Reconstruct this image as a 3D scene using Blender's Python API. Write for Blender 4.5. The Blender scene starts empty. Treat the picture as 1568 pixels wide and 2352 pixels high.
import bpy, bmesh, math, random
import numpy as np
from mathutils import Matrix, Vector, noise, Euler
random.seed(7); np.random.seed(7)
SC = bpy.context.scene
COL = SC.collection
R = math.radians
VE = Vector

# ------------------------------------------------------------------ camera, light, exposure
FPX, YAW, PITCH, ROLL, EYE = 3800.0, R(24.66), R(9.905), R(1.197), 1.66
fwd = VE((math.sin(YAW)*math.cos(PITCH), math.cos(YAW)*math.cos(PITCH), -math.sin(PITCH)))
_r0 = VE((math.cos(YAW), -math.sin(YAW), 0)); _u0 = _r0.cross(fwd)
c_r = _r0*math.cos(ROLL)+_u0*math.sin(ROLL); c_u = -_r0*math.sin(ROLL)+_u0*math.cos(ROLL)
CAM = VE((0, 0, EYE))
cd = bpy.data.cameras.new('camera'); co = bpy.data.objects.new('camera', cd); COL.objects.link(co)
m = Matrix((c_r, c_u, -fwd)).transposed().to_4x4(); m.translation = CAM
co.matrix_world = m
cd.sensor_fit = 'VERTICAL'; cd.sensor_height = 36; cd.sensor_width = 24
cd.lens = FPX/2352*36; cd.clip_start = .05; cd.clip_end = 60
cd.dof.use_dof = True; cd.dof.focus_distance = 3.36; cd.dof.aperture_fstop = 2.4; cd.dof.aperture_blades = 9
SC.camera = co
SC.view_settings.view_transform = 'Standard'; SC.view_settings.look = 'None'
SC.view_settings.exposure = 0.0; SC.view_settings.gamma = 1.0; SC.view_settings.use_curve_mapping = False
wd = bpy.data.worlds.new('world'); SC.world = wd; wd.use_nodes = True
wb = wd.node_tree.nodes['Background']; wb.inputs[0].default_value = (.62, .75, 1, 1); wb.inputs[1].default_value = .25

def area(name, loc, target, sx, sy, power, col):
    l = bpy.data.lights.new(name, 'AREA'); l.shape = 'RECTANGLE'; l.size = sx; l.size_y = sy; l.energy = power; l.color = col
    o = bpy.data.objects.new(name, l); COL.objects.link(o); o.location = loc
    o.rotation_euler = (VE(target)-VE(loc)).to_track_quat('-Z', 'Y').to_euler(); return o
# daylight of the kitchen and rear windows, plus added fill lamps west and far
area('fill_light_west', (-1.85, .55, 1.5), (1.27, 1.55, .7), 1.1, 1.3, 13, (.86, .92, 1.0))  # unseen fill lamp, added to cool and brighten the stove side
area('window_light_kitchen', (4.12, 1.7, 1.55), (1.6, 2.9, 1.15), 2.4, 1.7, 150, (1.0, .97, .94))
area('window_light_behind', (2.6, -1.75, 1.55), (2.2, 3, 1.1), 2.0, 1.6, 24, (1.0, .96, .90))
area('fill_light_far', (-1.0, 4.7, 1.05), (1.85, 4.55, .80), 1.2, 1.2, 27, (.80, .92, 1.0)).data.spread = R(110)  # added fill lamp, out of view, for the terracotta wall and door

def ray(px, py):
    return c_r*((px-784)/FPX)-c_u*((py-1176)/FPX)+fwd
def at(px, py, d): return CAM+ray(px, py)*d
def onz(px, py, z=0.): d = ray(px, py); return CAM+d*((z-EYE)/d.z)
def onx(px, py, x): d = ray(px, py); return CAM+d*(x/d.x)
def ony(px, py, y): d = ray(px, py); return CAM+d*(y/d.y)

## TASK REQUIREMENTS
Output the data above exactly, please, line for line.

## FINISHED EXERCISE
Reconstruct this image as a 3D scene using Blender's Python API. Write for Blender 4.5. The Blender scene starts empty. Treat the picture as 1568 pixels wide and 2352 pixels high.
import bpy, bmesh, math, random
import numpy as np
from mathutils import Matrix, Vector, noise, Euler
random.seed(7); np.random.seed(7)
SC = bpy.context.scene
COL = SC.collection
R = math.radians
VE = Vector

# ------------------------------------------------------------------ camera, light, exposure
FPX, YAW, PITCH, ROLL, EYE = 3800.0, R(24.66), R(9.905), R(1.197), 1.66
fwd = VE((math.sin(YAW)*math.cos(PITCH), math.cos(YAW)*math.cos(PITCH), -math.sin(PITCH)))
_r0 = VE((math.cos(YAW), -math.sin(YAW), 0)); _u0 = _r0.cross(fwd)
c_r = _r0*math.cos(ROLL)+_u0*math.sin(ROLL); c_u = -_r0*math.sin(ROLL)+_u0*math.cos(ROLL)
CAM = VE((0, 0, EYE))
cd = bpy.data.cameras.new('camera'); co = bpy.data.objects.new('camera', cd); COL.objects.link(co)
m = Matrix((c_r, c_u, -fwd)).transposed().to_4x4(); m.translation = CAM
co.matrix_world = m
cd.sensor_fit = 'VERTICAL'; cd.sensor_height = 36; cd.sensor_width = 24
cd.lens = FPX/2352*36; cd.clip_start = .05; cd.clip_end = 60
cd.dof.use_dof = True; cd.dof.focus_distance = 3.36; cd.dof.aperture_fstop = 2.4; cd.dof.aperture_blades = 9
SC.camera = co
SC.view_settings.view_transform = 'Standard'; SC.view_settings.look = 'None'
SC.view_settings.exposure = 0.0; SC.view_settings.gamma = 1.0; SC.view_settings.use_curve_mapping = False
wd = bpy.data.worlds.new('world'); SC.world = wd; wd.use_nodes = True
wb = wd.node_tree.nodes['Background']; wb.inputs[0].default_value = (.62, .75, 1, 1); wb.inputs[1].default_value = .25

def area(name, loc, target, sx, sy, power, col):
    l = bpy.data.lights.new(name, 'AREA'); l.shape = 'RECTANGLE'; l.size = sx; l.size_y = sy; l.energy = power; l.color = col
    o = bpy.data.objects.new(name, l); COL.objects.link(o); o.location = loc
    o.rotation_euler = (VE(target)-VE(loc)).to_track_quat('-Z', 'Y').to_euler(); return o
# daylight of the kitchen and rear windows, plus added fill lamps west and far
area('fill_light_west', (-1.85, .55, 1.5), (1.27, 1.55, .7), 1.1, 1.3, 13, (.86, .92, 1.0))  # unseen fill lamp, added to cool and brighten the stove side
area('window_light_kitchen', (4.12, 1.7, 1.55), (1.6, 2.9, 1.15), 2.4, 1.7, 150, (1.0, .97, .94))
area('window_light_behind', (2.6, -1.75, 1.55), (2.2, 3, 1.1), 2.0, 1.6, 24, (1.0, .96, .90))
area('fill_light_far', (-1.0, 4.7, 1.05), (1.85, 4.55, .80), 1.2, 1.2, 27, (.80, .92, 1.0)).data.spread = R(110)  # added fill lamp, out of view, for the terracotta wall and door

def ray(px, py):
    return c_r*((px-784)/FPX)-c_u*((py-1176)/FPX)+fwd
def at(px, py, d): return CAM+ray(px, py)*d
def onz(px, py, z=0.): d = ray(px, py); return CAM+d*((z-EYE)/d.z)
def onx(px, py, x): d = ray(px, py); return CAM+d*(x/d.x)
def ony(px, py, y): d = ray(px, py); return CAM+d*(y/d.y)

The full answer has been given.